Problem requirements – Copy verbatim the material from its first line to the line that holds "return Vector((a * d, d, b * d))", including that line.

-=-=-=-=-

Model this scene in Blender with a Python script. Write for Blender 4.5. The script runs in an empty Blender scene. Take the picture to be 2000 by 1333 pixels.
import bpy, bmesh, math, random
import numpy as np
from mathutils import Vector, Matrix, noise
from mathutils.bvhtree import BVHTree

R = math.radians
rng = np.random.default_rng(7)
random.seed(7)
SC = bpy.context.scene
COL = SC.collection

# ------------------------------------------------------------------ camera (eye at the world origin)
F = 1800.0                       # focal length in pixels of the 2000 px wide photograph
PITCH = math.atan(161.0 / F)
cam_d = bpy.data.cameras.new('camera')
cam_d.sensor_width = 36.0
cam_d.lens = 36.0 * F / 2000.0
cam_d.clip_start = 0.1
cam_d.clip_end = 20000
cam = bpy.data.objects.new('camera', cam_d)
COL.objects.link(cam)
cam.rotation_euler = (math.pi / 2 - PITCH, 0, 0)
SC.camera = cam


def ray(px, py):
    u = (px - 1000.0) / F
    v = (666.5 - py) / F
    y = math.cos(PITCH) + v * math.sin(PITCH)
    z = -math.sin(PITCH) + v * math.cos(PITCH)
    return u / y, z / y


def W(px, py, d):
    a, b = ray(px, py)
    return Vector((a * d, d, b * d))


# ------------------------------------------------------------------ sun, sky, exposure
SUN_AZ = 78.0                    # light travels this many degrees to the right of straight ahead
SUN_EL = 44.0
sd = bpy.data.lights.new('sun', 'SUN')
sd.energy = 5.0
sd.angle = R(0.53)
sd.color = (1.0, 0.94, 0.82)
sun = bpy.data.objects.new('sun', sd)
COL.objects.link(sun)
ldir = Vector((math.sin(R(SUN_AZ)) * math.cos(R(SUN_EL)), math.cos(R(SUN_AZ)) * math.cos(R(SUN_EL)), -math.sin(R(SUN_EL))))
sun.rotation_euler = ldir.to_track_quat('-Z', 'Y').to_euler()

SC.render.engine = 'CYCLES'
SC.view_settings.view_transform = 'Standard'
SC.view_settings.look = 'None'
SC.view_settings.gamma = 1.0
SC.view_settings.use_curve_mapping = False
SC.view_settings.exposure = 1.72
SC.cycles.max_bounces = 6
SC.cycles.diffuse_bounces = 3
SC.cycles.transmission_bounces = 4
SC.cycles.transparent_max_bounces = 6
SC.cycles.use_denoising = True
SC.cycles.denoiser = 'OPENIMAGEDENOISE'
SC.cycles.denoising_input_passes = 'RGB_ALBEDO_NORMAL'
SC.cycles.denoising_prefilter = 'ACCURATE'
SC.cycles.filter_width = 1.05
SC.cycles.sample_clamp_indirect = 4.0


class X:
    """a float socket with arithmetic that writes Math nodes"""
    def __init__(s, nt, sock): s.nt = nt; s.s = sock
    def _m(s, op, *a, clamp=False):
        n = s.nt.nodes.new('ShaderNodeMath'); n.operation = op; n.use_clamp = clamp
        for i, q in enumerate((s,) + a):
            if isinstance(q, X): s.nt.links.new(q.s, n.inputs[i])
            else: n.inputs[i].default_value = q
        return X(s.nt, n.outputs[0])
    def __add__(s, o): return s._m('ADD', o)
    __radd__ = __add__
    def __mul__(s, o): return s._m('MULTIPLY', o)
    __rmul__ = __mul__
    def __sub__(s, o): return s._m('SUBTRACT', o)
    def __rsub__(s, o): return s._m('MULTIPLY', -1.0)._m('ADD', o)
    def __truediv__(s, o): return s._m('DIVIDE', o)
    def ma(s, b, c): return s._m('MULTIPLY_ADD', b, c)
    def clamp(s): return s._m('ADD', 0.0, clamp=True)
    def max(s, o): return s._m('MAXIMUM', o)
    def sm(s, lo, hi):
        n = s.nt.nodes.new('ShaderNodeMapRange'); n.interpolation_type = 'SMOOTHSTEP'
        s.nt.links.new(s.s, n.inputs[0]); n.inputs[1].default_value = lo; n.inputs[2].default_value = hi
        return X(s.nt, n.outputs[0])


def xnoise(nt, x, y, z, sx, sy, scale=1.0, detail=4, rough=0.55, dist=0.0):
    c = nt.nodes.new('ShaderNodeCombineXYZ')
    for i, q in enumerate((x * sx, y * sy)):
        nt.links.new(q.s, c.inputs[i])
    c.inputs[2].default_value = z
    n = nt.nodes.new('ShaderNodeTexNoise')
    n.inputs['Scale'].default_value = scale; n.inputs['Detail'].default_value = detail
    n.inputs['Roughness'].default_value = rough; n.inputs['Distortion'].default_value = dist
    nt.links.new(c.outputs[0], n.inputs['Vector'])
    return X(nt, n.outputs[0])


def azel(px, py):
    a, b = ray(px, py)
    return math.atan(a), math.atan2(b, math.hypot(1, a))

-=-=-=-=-

Full response –
Model this scene in Blender with a Python script. Write for Blender 4.5. The script runs in an empty Blender scene. Take the picture to be 2000 by 1333 pixels.
import bpy, bmesh, math, random
import numpy as np
from mathutils import Vector, Matrix, noise
from mathutils.bvhtree import BVHTree

R = math.radians
rng = np.random.default_rng(7)
random.seed(7)
SC = bpy.context.scene
COL = SC.collection

# ------------------------------------------------------------------ camera (eye at the world origin)
F = 1800.0                       # focal length in pixels of the 2000 px wide photograph
PITCH = math.atan(161.0 / F)
cam_d = bpy.data.cameras.new('camera')
cam_d.sensor_width = 36.0
cam_d.lens = 36.0 * F / 2000.0
cam_d.clip_start = 0.1
cam_d.clip_end = 20000
cam = bpy.data.objects.new('camera', cam_d)
COL.objects.link(cam)
cam.rotation_euler = (math.pi / 2 - PITCH, 0, 0)
SC.camera = cam


def ray(px, py):
    u = (px - 1000.0) / F
    v = (666.5 - py) / F
    y = math.cos(PITCH) + v * math.sin(PITCH)
    z = -math.sin(PITCH) + v * math.cos(PITCH)
    return u / y, z / y


def W(px, py, d):
    a, b = ray(px, py)
    return Vector((a * d, d, b * d))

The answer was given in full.